Au même moment, à la Gare Saint Charles, le cercueil drapé de tricolore où reposait Louis Barthou fut déposé dans un wagon à destination de la capitale tandis que dans les locaux de la police, le corps disloqué et criblé de balles de l'assassin gisait. Il s'agissait de Vlada Georguiev dit Suck dit Tchernozemsky dit Petrus Kalemen.

Le 17 octobre 1934 furent célébrées à Belgrade les obsèques solennelles de Alexandre 1er de Yougoslavie. Sur le parcours du cortège funèbre se pressait une foule immense.

On s'attendait à une insurrection en Croatie …

La Croatie ne bougea point!

[modifier] Les oubliés de l’Histoire

Après la fusillade, on dénombra dix victimes dans le cortège royal. Dans la foule qui se pressait sur les trottoirs, neufs autres personnes furent atteintes par des balles perdues. Quatre d’entre elles succombèrent de leurs blessures dans les jours suivant l’attentat, victimes oubliées de l’histoire, petite ou grande.

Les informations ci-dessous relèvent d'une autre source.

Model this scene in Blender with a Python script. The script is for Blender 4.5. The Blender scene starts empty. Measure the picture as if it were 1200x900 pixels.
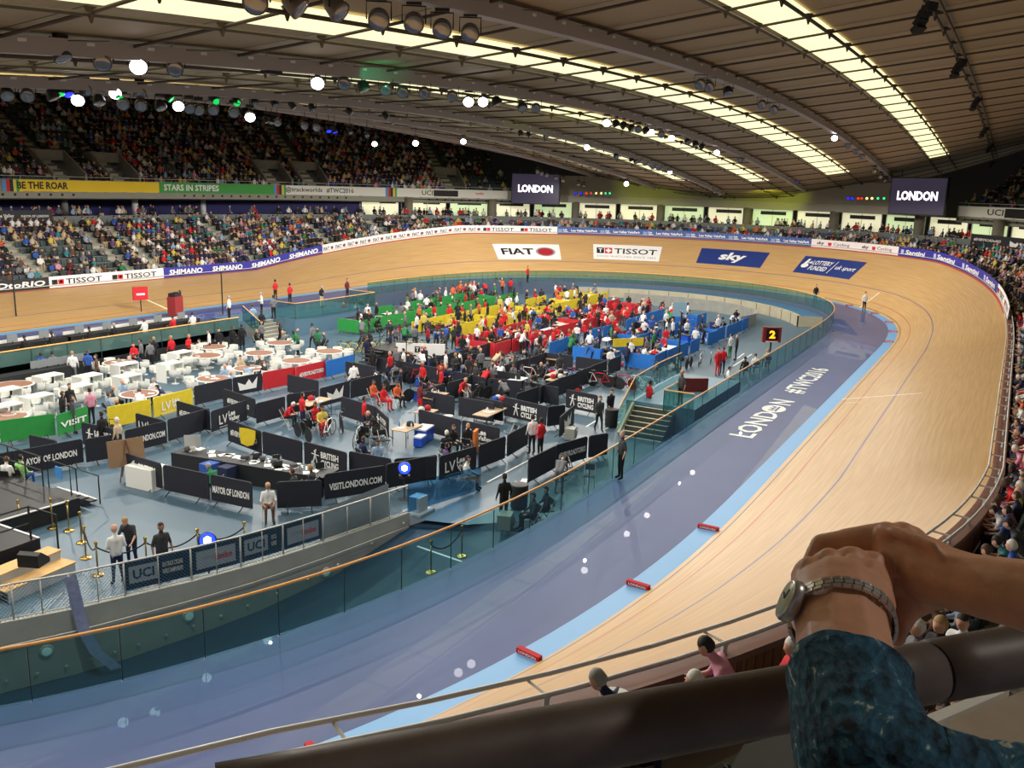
import bpy, math, random
import numpy as np
from mathutils import Vector, Matrix
random.seed(7)
PI = math.pi
sc = bpy.context.scene
# ------------------------------------------------------------------ camera
CX, CY, CZ = -45.6137, -30.3791, 9.827
YAW, PITCH, ROLL, FPX = 0.50593, -0.21819, 0.029587, 1048.74
FW = np.array([math.cos(PITCH)*math.cos(YAW), math.cos(PITCH)*math.sin(YAW), math.sin(PITCH)])
_rt = np.array([math.sin(YAW), -math.cos(YAW), 0]); _up = np.cross(_rt, FW)
RT = math.cos(ROLL)*_rt + math.sin(ROLL)*_up
UP = -math.sin(ROLL)*_rt + math.cos(ROLL)*_up
CAM = np.array([CX, CY, CZ])
cd = bpy.data.cameras.new('camera'); cam = bpy.data.objects.new('camera', cd); sc.collection.objects.link(cam)
cd.sensor_width = 36; cd.lens = 36*FPX/1200; cd.clip_start = .05; cd.clip_end = 500
M = Matrix(((RT[0], UP[0], -FW[0], CX), (RT[1], UP[1], -FW[1], CY), (RT[2], UP[2], -FW[2], CZ), (0, 0, 0, 1)))
cam.matrix_world = M
sc.camera = cam
# ------------------------------------------------------------------ light
w = bpy.data.worlds.new('world'); sc.world = w; w.use_nodes = True
w.node_tree.nodes['Background'].inputs[0].default_value = (.9, .93, 1, 1)
w.node_tree.nodes['Background'].inputs[1].default_value = .12
sc.view_settings.view_transform = 'Standard'
try: sc.view_settings.look = 'None'
except Exception: pass
sc.view_settings.gamma = 1; sc.view_settings.use_curve_mapping = False
sc.view_settings.exposure = 0.0
sc.cycles.use_denoising = True
sc.cycles.max_bounces = 8; sc.cycles.diffuse_bounces = 5; sc.cycles.glossy_bounces = 3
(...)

Parmi les victimes se trouvait par exemple Yolande Ferris, une jeune fille d’à peine vingt ans, serveuse dans une grande brasserie de la place Castellane, qui était venue devant le Palais de la Bourse pour participer à cette fête qui honorait Marseille. Elle fut atteinte par une balle perdue et décéda à l’Hôtel-Dieu le 11 octobre 1934.

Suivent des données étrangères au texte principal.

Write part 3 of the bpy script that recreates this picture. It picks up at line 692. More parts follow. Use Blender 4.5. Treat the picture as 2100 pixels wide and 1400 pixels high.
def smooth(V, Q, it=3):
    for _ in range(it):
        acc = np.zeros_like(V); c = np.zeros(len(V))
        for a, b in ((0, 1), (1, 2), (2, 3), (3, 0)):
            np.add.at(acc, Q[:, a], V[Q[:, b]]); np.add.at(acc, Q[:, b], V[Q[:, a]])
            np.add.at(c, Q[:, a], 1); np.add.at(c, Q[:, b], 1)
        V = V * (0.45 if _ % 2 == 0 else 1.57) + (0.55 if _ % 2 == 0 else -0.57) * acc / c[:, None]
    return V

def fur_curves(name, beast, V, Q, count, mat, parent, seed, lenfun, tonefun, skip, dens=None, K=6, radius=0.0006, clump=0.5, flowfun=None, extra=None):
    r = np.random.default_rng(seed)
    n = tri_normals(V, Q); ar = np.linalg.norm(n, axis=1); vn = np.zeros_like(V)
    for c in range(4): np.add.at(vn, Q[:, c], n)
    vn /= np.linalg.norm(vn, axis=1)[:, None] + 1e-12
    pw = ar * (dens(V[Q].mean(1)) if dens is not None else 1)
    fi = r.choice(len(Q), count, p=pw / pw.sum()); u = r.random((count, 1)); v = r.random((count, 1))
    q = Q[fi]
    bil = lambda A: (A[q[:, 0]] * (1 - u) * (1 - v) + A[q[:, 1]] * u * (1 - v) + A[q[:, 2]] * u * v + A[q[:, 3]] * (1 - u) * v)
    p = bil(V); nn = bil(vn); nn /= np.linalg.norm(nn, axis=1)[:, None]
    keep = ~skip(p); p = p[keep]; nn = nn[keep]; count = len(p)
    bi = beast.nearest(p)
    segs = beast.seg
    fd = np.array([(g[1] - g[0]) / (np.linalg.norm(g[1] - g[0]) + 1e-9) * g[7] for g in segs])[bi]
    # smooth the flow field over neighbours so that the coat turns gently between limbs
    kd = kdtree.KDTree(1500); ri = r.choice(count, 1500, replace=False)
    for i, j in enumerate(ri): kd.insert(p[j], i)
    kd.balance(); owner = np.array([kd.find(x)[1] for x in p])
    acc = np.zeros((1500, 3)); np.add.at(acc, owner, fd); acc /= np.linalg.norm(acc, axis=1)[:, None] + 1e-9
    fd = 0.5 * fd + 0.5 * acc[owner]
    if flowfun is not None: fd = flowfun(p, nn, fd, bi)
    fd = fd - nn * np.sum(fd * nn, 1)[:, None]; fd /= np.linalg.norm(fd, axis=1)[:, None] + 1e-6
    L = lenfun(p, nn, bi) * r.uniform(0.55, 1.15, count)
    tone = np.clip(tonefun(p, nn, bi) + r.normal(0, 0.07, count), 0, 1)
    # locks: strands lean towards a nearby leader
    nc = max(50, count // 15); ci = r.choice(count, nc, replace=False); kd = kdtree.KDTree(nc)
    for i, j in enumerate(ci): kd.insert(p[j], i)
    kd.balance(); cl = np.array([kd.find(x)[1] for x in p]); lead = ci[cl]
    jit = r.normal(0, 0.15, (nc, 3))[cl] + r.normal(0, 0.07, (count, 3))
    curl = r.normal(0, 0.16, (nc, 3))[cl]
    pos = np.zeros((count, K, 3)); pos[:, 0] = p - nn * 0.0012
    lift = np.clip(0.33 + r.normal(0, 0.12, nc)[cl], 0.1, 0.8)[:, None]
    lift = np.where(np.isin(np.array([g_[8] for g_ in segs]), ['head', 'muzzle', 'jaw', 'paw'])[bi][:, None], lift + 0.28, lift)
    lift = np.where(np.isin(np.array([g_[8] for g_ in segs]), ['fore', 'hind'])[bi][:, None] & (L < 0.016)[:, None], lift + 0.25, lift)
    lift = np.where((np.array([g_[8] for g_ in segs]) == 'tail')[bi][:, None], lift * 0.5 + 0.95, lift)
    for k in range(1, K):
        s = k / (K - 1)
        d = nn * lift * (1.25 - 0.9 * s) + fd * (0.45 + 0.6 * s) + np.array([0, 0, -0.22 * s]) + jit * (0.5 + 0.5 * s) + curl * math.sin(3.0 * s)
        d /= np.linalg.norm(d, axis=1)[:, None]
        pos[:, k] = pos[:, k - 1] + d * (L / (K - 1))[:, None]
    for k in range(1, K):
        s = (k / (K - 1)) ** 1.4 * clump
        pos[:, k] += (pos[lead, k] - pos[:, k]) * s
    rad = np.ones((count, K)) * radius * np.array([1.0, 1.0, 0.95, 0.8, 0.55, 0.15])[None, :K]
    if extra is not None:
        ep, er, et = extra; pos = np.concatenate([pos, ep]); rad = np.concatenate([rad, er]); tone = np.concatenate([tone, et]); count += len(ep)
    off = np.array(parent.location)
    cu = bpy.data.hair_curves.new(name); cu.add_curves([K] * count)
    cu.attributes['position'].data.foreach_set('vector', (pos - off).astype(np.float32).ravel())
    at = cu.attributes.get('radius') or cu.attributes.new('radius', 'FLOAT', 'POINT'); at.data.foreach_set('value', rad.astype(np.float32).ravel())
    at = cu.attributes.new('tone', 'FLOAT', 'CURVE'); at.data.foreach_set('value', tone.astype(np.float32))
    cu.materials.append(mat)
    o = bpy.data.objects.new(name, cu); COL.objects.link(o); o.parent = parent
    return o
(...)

On doit aussi se souvenir de mesdames Dumazet et Durbec, qui elles aussi étaient venues sur cette Canebière pour voir un Souverain et qui trouvèrent la mort alors qu’elles n’avaient rien demandé.

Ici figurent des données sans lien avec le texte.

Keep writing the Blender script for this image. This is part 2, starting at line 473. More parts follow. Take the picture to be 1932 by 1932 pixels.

Le plus tragique dans ces disparitions est ce qui fut révélé des décennies plus tard, lorsque les rapports balistiques furent enfin révélés au public : les balles qui frappèrent la foule étaient des balles de plomb émanant d'un revolver inconnu, probablement de la police, mais certainement pas de celui du terroriste.